**Given data:**
----------
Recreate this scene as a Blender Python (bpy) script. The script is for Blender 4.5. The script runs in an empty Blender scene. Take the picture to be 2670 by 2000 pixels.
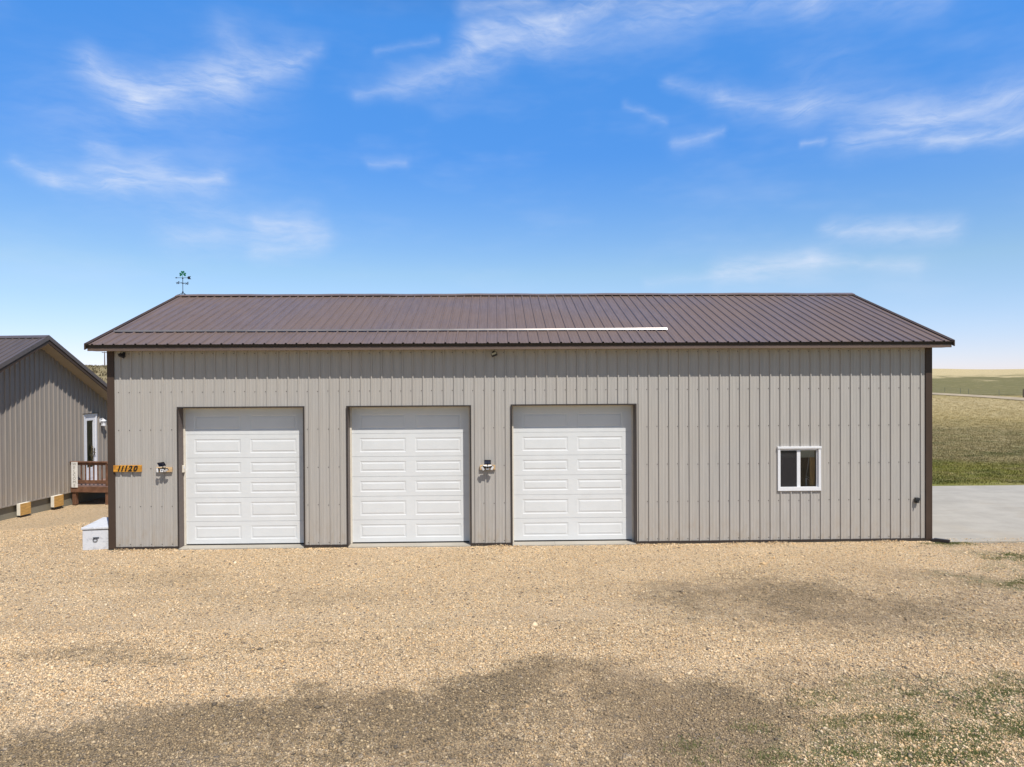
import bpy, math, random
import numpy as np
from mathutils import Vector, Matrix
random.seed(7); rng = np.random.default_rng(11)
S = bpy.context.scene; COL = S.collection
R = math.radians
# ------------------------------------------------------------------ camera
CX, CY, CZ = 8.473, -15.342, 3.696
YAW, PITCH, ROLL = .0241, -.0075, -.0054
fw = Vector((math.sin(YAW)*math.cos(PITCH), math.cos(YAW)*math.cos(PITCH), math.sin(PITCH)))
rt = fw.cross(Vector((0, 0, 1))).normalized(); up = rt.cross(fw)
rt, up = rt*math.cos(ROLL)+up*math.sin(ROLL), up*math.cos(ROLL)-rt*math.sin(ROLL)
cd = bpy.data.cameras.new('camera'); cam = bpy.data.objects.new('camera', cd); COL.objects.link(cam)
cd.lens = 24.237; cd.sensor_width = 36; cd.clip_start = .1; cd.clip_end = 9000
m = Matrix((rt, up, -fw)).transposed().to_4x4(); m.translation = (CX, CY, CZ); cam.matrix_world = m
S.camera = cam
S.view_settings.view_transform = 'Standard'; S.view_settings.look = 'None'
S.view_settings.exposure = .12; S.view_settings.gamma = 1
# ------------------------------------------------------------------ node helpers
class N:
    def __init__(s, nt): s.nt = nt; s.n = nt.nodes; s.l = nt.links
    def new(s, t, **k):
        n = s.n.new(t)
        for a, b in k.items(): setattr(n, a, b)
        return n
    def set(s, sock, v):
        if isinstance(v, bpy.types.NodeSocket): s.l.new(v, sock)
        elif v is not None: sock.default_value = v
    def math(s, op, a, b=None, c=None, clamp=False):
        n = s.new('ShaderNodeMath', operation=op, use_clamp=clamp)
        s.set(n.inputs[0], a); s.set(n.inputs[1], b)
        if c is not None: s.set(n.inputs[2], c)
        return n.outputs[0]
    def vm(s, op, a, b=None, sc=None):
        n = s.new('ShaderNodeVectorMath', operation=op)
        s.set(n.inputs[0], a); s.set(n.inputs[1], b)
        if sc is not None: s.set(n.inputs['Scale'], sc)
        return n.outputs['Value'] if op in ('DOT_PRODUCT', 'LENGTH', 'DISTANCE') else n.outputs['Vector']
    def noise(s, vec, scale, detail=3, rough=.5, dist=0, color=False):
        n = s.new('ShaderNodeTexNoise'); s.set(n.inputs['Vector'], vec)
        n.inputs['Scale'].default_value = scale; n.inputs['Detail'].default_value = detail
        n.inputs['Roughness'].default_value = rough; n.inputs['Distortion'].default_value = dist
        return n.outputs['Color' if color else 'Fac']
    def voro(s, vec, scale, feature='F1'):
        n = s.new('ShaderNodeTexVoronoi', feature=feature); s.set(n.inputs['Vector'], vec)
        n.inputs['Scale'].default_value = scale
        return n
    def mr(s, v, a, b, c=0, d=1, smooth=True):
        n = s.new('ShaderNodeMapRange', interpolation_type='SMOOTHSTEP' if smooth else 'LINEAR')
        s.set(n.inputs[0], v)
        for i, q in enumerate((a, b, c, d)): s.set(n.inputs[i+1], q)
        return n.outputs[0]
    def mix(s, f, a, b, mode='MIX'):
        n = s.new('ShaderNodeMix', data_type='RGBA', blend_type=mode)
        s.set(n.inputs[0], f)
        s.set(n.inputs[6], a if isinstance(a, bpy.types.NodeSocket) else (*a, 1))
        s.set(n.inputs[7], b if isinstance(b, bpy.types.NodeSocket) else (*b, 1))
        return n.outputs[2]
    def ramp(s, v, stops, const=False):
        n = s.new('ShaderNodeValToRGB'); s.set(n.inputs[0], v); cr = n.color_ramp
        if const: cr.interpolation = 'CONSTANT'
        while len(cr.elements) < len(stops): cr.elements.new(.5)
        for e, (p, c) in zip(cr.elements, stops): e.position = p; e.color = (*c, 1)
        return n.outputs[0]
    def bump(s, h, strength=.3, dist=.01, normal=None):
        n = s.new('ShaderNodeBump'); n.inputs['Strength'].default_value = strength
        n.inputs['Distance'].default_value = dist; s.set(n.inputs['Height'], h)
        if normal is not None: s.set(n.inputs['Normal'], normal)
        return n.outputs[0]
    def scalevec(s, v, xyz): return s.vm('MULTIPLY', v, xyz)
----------
**Requirements:** Reproduce each line exactly as it appears, omitting the pictures.

**Task solution:**
Recreate this scene as a Blender Python (bpy) script. The script is for Blender 4.5. The script runs in an empty Blender scene. Take the picture to be 2670 by 2000 pixels.
import bpy, math, random
import numpy as np
from mathutils import Vector, Matrix
random.seed(7); rng = np.random.default_rng(11)
S = bpy.context.scene; COL = S.collection
R = math.radians
# ------------------------------------------------------------------ camera
CX, CY, CZ = 8.473, -15.342, 3.696
YAW, PITCH, ROLL = .0241, -.0075, -.0054
fw = Vector((math.sin(YAW)*math.cos(PITCH), math.cos(YAW)*math.cos(PITCH), math.sin(PITCH)))
rt = fw.cross(Vector((0, 0, 1))).normalized(); up = rt.cross(fw)
rt, up = rt*math.cos(ROLL)+up*math.sin(ROLL), up*math.cos(ROLL)-rt*math.sin(ROLL)
cd = bpy.data.cameras.new('camera'); cam = bpy.data.objects.new('camera', cd); COL.objects.link(cam)
cd.lens = 24.237; cd.sensor_width = 36; cd.clip_start = .1; cd.clip_end = 9000
m = Matrix((rt, up, -fw)).transposed().to_4x4(); m.translation = (CX, CY, CZ); cam.matrix_world = m
S.camera = cam
S.view_settings.view_transform = 'Standard'; S.view_settings.look = 'None'
S.view_settings.exposure = .12; S.view_settings.gamma = 1
# ------------------------------------------------------------------ node helpers
class N:
    def __init__(s, nt): s.nt = nt; s.n = nt.nodes; s.l = nt.links
    def new(s, t, **k):
        n = s.n.new(t)
        for a, b in k.items(): setattr(n, a, b)
        return n
    def set(s, sock, v):
        if isinstance(v, bpy.types.NodeSocket): s.l.new(v, sock)
        elif v is not None: sock.default_value = v
    def math(s, op, a, b=None, c=None, clamp=False):
        n = s.new('ShaderNodeMath', operation=op, use_clamp=clamp)
        s.set(n.inputs[0], a); s.set(n.inputs[1], b)
        if c is not None: s.set(n.inputs[2], c)
        return n.outputs[0]
    def vm(s, op, a, b=None, sc=None):
        n = s.new('ShaderNodeVectorMath', operation=op)
        s.set(n.inputs[0], a); s.set(n.inputs[1], b)
        if sc is not None: s.set(n.inputs['Scale'], sc)
        return n.outputs['Value'] if op in ('DOT_PRODUCT', 'LENGTH', 'DISTANCE') else n.outputs['Vector']
    def noise(s, vec, scale, detail=3, rough=.5, dist=0, color=False):
        n = s.new('ShaderNodeTexNoise'); s.set(n.inputs['Vector'], vec)
        n.inputs['Scale'].default_value = scale; n.inputs['Detail'].default_value = detail
        n.inputs['Roughness'].default_value = rough; n.inputs['Distortion'].default_value = dist
        return n.outputs['Color' if color else 'Fac']
    def voro(s, vec, scale, feature='F1'):
        n = s.new('ShaderNodeTexVoronoi', feature=feature); s.set(n.inputs['Vector'], vec)
        n.inputs['Scale'].default_value = scale
        return n
    def mr(s, v, a, b, c=0, d=1, smooth=True):
        n = s.new('ShaderNodeMapRange', interpolation_type='SMOOTHSTEP' if smooth else 'LINEAR')
        s.set(n.inputs[0], v)
        for i, q in enumerate((a, b, c, d)): s.set(n.inputs[i+1], q)
        return n.outputs[0]
    def mix(s, f, a, b, mode='MIX'):
        n = s.new('ShaderNodeMix', data_type='RGBA', blend_type=mode)
        s.set(n.inputs[0], f)
        s.set(n.inputs[6], a if isinstance(a, bpy.types.NodeSocket) else (*a, 1))
        s.set(n.inputs[7], b if isinstance(b, bpy.types.NodeSocket) else (*b, 1))
        return n.outputs[2]
    def ramp(s, v, stops, const=False):
        n = s.new('ShaderNodeValToRGB'); s.set(n.inputs[0], v); cr = n.color_ramp
        if const: cr.interpolation = 'CONSTANT'
        while len(cr.elements) < len(stops): cr.elements.new(.5)
        for e, (p, c) in zip(cr.elements, stops): e.position = p; e.color = (*c, 1)
        return n.outputs[0]
    def bump(s, h, strength=.3, dist=.01, normal=None):
        n = s.new('ShaderNodeBump'); n.inputs['Strength'].default_value = strength
        n.inputs['Distance'].default_value = dist; s.set(n.inputs['Height'], h)
        if normal is not None: s.set(n.inputs['Normal'], normal)
        return n.outputs[0]
    def scalevec(s, v, xyz): return s.vm('MULTIPLY', v, xyz)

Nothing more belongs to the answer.